### Data section
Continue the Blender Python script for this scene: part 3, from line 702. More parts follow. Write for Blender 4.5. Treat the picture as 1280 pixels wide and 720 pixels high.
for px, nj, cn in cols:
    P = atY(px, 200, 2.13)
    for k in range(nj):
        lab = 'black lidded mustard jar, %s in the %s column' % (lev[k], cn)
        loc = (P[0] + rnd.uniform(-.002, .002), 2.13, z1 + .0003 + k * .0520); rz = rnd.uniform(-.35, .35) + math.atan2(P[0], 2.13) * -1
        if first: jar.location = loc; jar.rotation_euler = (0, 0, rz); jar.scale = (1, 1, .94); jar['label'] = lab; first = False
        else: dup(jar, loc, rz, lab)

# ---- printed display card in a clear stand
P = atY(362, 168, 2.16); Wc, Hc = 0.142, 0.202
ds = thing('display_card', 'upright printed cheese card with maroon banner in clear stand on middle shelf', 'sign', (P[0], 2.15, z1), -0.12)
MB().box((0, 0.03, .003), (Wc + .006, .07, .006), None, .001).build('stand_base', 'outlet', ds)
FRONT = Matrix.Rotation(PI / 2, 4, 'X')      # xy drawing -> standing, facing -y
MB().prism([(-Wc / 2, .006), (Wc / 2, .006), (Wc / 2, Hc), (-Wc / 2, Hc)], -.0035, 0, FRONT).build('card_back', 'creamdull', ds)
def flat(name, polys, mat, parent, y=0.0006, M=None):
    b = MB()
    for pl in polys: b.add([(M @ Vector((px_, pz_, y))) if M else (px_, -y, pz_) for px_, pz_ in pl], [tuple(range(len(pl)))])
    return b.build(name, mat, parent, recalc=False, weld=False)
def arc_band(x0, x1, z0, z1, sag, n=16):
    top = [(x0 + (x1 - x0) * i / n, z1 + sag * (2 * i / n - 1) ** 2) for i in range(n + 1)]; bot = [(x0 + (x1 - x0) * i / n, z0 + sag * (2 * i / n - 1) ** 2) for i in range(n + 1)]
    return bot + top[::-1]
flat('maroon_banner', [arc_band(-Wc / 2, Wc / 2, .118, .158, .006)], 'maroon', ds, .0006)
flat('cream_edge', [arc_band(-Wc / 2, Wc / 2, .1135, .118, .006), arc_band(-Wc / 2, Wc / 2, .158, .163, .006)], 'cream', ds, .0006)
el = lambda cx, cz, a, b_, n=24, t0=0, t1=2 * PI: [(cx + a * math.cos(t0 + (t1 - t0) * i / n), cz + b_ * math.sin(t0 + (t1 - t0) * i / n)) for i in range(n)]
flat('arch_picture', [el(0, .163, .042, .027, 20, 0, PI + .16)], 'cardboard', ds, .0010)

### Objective
Please output the complete data exactly.

### Problem solution
Continue the Blender Python script for this scene: part 3, from line 702. More parts follow. Write for Blender 4.5. Treat the picture as 1280 pixels wide and 720 pixels high.
for px, nj, cn in cols:
    P = atY(px, 200, 2.13)
    for k in range(nj):
        lab = 'black lidded mustard jar, %s in the %s column' % (lev[k], cn)
        loc = (P[0] + rnd.uniform(-.002, .002), 2.13, z1 + .0003 + k * .0520); rz = rnd.uniform(-.35, .35) + math.atan2(P[0], 2.13) * -1
        if first: jar.location = loc; jar.rotation_euler = (0, 0, rz); jar.scale = (1, 1, .94); jar['label'] = lab; first = False
        else: dup(jar, loc, rz, lab)

# ---- printed display card in a clear stand
P = atY(362, 168, 2.16); Wc, Hc = 0.142, 0.202
ds = thing('display_card', 'upright printed cheese card with maroon banner in clear stand on middle shelf', 'sign', (P[0], 2.15, z1), -0.12)
MB().box((0, 0.03, .003), (Wc + .006, .07, .006), None, .001).build('stand_base', 'outlet', ds)
FRONT = Matrix.Rotation(PI / 2, 4, 'X')      # xy drawing -> standing, facing -y
MB().prism([(-Wc / 2, .006), (Wc / 2, .006), (Wc / 2, Hc), (-Wc / 2, Hc)], -.0035, 0, FRONT).build('card_back', 'creamdull', ds)
def flat(name, polys, mat, parent, y=0.0006, M=None):
    b = MB()
    for pl in polys: b.add([(M @ Vector((px_, pz_, y))) if M else (px_, -y, pz_) for px_, pz_ in pl], [tuple(range(len(pl)))])
    return b.build(name, mat, parent, recalc=False, weld=False)
def arc_band(x0, x1, z0, z1, sag, n=16):
    top = [(x0 + (x1 - x0) * i / n, z1 + sag * (2 * i / n - 1) ** 2) for i in range(n + 1)]; bot = [(x0 + (x1 - x0) * i / n, z0 + sag * (2 * i / n - 1) ** 2) for i in range(n + 1)]
    return bot + top[::-1]
flat('maroon_banner', [arc_band(-Wc / 2, Wc / 2, .118, .158, .006)], 'maroon', ds, .0006)
flat('cream_edge', [arc_band(-Wc / 2, Wc / 2, .1135, .118, .006), arc_band(-Wc / 2, Wc / 2, .158, .163, .006)], 'cream', ds, .0006)
el = lambda cx, cz, a, b_, n=24, t0=0, t1=2 * PI: [(cx + a * math.cos(t0 + (t1 - t0) * i / n), cz + b_ * math.sin(t0 + (t1 - t0) * i / n)) for i in range(n)]
flat('arch_picture', [el(0, .163, .042, .027, 20, 0, PI + .16)], 'cardboard', ds, .0010)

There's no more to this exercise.